Menurut kami sendiri, perubahan dari
analog ke digital di industri musik, tentunya telah merubah banyak hal baik di
sisi supply dan di sisi demand. Proses produksi musik jadi lebih mudah, dan
untuk mengkonsumsi produk musik pun juga tentunya menjadi lebih gampang. Dan
semua itu terjadi karena semakin banyaknya konektor di dunia offline dan
online, yang sifatnya eksperiensial, mobile, dan sosial, yang ada di mana-mana,
here, there, and everywhere.
Di era New Wave seperti sekarang,
ketenaran bisa didapati secara instan. Evan Brimob contohnya bisa mendadak
terkenal dalam hitungan menit. Dan bisa mendadak terkenal di hadapan masyarakat
umum sampai presiden.
Dunia New Wave sarat dengan orang amatir
yang tampil. Dengan adanya konektor, orang-orang yang amatir pun bisa membuat
sesuatu, memasarkan sesuatu, dan menjadi tenar. Ketenaran bisa cepat didapati,
bisa cepat pula meredup. Orang bisa terkenal dalam sehari di internet, dan
nyaris tak terdengar lagi di hari kedua. Makanya untuk menjadi tenar secara
sustainable, harus ada karakter yang konsisten dan memiliki nilai otentisitas.
Di era New Wave, yang menjadi penting
bukan lagi brand-building, tapi character-building. Tugas pemasar adalah
membangun dan menjaga karakter sesungguhnya dari brand. Dalam hal ini, yang
menjadi penting adalah bagaimana membangun sebuah karakter yang baik dan
manusiawi agar dapat diterima lebih mudah di tengah komunitasnya.

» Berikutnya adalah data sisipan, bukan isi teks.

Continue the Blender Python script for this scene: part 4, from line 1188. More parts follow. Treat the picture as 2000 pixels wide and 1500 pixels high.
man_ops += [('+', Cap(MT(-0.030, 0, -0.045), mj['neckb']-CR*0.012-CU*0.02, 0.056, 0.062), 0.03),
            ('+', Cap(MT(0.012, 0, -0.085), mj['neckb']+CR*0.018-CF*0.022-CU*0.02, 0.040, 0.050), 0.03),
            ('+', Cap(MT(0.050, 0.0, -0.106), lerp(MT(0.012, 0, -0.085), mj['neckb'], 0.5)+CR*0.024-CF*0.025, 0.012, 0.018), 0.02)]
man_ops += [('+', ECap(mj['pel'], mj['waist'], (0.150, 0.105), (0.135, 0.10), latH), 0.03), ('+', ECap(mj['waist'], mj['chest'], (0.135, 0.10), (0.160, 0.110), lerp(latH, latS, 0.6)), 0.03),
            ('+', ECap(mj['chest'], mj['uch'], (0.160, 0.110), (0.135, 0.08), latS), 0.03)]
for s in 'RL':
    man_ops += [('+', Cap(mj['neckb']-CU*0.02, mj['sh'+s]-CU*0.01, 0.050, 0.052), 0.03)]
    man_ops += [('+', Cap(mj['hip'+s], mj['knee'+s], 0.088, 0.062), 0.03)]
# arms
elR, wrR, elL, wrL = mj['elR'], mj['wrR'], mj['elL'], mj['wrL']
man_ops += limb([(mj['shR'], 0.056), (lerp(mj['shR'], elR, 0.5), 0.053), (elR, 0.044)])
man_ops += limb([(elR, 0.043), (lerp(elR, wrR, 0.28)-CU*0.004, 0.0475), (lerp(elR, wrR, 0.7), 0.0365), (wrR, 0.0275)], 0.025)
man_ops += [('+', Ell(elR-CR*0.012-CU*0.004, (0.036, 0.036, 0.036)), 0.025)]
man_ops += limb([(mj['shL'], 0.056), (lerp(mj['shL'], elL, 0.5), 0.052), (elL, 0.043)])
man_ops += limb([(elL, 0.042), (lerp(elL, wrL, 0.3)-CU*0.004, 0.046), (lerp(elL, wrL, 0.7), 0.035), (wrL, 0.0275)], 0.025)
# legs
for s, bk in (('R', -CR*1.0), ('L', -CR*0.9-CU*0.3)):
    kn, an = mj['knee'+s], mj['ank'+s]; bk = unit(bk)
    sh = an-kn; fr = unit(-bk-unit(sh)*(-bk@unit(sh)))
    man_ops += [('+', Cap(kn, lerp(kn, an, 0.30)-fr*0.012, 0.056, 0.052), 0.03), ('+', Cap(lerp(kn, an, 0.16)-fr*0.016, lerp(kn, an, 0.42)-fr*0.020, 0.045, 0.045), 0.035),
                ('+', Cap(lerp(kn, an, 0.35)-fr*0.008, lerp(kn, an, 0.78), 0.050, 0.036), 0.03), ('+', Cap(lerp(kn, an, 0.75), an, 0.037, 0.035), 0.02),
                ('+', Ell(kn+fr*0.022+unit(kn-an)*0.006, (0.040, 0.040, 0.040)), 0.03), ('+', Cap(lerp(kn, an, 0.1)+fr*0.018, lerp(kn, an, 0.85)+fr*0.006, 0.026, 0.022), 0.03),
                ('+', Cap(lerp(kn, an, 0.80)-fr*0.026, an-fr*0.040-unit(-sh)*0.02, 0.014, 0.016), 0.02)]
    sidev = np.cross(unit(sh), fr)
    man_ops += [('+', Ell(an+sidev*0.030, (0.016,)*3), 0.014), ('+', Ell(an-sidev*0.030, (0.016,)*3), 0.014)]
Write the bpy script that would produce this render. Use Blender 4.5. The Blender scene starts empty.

Kami tertarik dengan apa yang dikatakan
Josephson Institute yang mengatakan bahwa pada dasarnya ada enam dasar karakter
yang baik dari seorang manusia; truthfulness, respect, responsibility,
fairness, care, dan citizenship. Jika diterjemahkan ke dalam bahasa pemasaran,
artinya pembangunan karakter yang dilakukan oleh pemasar di era New Wave harus
berlandaskan nilai-nilai yang terkait dengan kejujuran, saling menghormati,
tanggung-jawab, prinsip keadilan, peduli satu sama lain, dan jiwa merakyat yang
horisontal. Tanpa karakter seperti ini, brand di era New Wave akan kosong
melompong. A brand, without character, is nothing.